67 Speed Scoring Explained
What the Score Represents
Your 67 Speed score is the number of valid arm-movement repetitions detected during the 20-second playing window. It is not a keyboard click count, and it is not calculated from raw camera speed alone. The score increases only when the pose detector sees a clear movement pattern from your arms.
In plain English: one point means the game saw both arms move enough to count one readable rep.

The Scoring Flow
The current scoring logic follows this sequence:
- The game opens your camera and runs MediaPipe pose detection in the browser.
- For each video frame, it looks for key body points: left wrist, right wrist, left shoulder, and right shoulder.
- The wrists and shoulders must be visible enough for that frame to be trusted.
- Both wrists must stay within the camera area.
- The game compares each wrist's height against the matching shoulder's height.
- If a wrist moves up or down by enough distance compared with the previous frame, that arm is marked as moved.
- When both arms have registered movement, the score increases by 1.
- The arm states reset, and the game waits for the next readable movement.
This is why the game rewards movement that is fast, visible, and clear, not just frantic shaking.
Why Shoulders Are Used as the Reference
The detector does not only look at the absolute screen position of your wrists. It compares wrist height to shoulder height:
- left wrist compared with left shoulder
- right wrist compared with right shoulder
This helps the game understand arm motion even if you stand slightly higher or lower in the frame. But it also means your shoulders matter. If your whole upper body bounces up and down, the shoulder reference line moves too, and the wrist movement can look smaller or noisier to the detector.
Best practice: keep your torso and shoulders stable, then make the wrists and forearms do the visible work.
The Movement Threshold
The game ignores tiny changes. In the code, a wrist must move by more than a small threshold before the arm state changes to "up" or "down". This prevents random camera noise from becoming free points.
That means:
- very small wrist vibration may not count
- shaky camera movement may not count reliably
- fast motion with almost no vertical distance may undercount
- a short but clear pump is better than an invisible tremble
You do not need a huge arm swing. You do need enough vertical change for the camera to read it.
Both Arms Matter
A score is added only after both arms have moved from the neutral state. If one arm is moving clearly and the other is barely moving, the detector may mark only one side and wait for the other side before counting.
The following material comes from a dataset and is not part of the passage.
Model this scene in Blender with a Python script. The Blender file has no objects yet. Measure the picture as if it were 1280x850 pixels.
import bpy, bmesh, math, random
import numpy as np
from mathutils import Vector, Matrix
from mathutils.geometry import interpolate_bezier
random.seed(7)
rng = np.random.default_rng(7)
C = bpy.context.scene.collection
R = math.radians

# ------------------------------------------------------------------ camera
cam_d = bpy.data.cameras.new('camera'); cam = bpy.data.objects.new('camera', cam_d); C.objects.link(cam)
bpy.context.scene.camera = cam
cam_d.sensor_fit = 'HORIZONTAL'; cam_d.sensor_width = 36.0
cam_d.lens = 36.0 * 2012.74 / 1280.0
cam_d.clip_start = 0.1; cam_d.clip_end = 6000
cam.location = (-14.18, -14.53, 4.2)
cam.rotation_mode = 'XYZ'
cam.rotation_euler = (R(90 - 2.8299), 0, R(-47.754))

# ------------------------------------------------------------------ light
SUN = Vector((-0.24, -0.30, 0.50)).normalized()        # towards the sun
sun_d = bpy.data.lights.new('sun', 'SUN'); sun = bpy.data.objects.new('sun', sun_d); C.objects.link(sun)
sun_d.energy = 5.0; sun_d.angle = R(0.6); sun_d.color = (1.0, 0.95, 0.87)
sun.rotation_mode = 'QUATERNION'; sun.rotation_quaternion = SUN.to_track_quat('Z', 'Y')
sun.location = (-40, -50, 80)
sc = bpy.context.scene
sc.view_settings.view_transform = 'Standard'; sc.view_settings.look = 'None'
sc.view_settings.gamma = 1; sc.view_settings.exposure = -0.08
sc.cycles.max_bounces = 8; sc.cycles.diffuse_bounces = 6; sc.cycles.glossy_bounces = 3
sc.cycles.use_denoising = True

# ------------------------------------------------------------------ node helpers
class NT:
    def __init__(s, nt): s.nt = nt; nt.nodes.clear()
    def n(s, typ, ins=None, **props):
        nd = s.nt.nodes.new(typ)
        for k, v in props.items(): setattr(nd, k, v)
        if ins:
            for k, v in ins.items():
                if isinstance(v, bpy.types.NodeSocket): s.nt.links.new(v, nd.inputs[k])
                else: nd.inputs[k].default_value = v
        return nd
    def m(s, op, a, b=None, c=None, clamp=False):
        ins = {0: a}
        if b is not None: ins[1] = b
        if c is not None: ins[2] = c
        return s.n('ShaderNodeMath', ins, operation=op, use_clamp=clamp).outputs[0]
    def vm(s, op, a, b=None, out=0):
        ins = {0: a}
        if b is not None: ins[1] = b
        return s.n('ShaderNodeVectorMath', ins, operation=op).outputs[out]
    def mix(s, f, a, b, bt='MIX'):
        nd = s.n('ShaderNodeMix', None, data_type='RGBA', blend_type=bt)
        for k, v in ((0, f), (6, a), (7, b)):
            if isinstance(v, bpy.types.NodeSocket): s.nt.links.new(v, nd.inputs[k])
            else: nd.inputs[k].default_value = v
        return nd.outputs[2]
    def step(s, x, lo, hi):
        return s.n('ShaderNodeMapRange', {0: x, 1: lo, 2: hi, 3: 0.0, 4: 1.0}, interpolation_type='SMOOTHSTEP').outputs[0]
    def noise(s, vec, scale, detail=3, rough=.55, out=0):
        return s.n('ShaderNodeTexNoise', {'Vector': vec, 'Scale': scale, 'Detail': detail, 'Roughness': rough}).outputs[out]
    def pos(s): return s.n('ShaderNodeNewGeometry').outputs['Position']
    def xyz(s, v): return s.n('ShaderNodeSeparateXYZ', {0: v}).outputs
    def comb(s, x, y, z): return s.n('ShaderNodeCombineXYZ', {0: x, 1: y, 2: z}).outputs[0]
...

This is why alternating with both arms usually performs better than relying on one dominant side. The game is looking for a two-arm pattern, not a one-hand flick.
Visibility Rules
Before checking for a repetition, the game verifies that important landmarks are visible enough. It needs:
- left wrist visible
- right wrist visible
- left shoulder visible
- right shoulder visible
- both wrists inside the camera bounds
If these conditions are not met, that frame will not produce a valid rep. This is why lighting and framing affect the score so much.
Why Scores Vary
Scores can change even when you feel like you moved the same way. Common causes include:
- Different frame rates: A smoother camera gives the detector more motion samples.
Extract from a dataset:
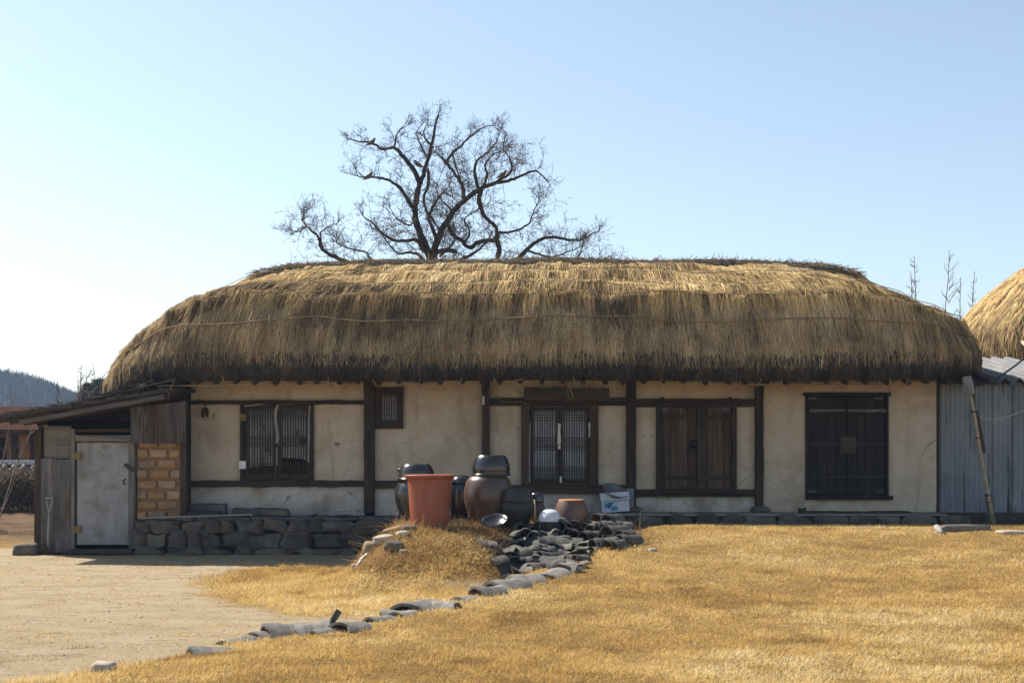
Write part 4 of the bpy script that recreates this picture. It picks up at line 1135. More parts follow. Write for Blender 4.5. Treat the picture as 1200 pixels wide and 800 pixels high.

- Low light: Dim rooms make wrists and shoulders harder to locate.
- Backlight: A bright window behind you can turn your arms into a silhouette.
- Wrists leaving frame: The game cannot count what it cannot see.
- Body bounce: Moving shoulders can reduce the wrist-to-shoulder difference.
- Tiny high-speed movement: Faster motion can become too small to pass the threshold.
- Unbalanced arms: One arm may register while the other does not.
- Device performance: Slower devices may process fewer useful frames.
How Average Speed, Max Speed, and Consistency Are Calculated
The visible score is the main count. After the 20-second round, the game also calculates extra stats:
- Average speed: score converted to a per-minute rate.
- Max speed: the fastest valid interval between detected reps, capped to avoid obvious glitches.
- Consistency: how steady your rep intervals were. If your timing jumps around a lot, consistency drops.
These stats depend on valid reps. If the detector misses reps because of poor visibility, your score and performance stats can both look worse.
How to Make Your Score More Consistent
Use this setup when testing:
- Stand about 3-5 feet from the camera.
- Keep both wrists and shoulders visible.
- Use bright front lighting.
- Keep the camera still.
- Keep your shoulders steady.
- Move both arms with a short, readable up-down rhythm.
- Start after the countdown and continue until the timer ends.
How to Compare Attempts Fairly
To compare two attempts, keep the setup the same: same device, same browser, same room, same lighting, and same camera position. Run several attempts and compare the average. A stable average is more meaningful than one unusually high or low score.
What a Fair Attempt Looks Like
A fair attempt uses visible human arm movement during the timer. Scripts, automated tools, mechanical devices, or other score manipulation methods are not valid and may be removed from the leaderboard.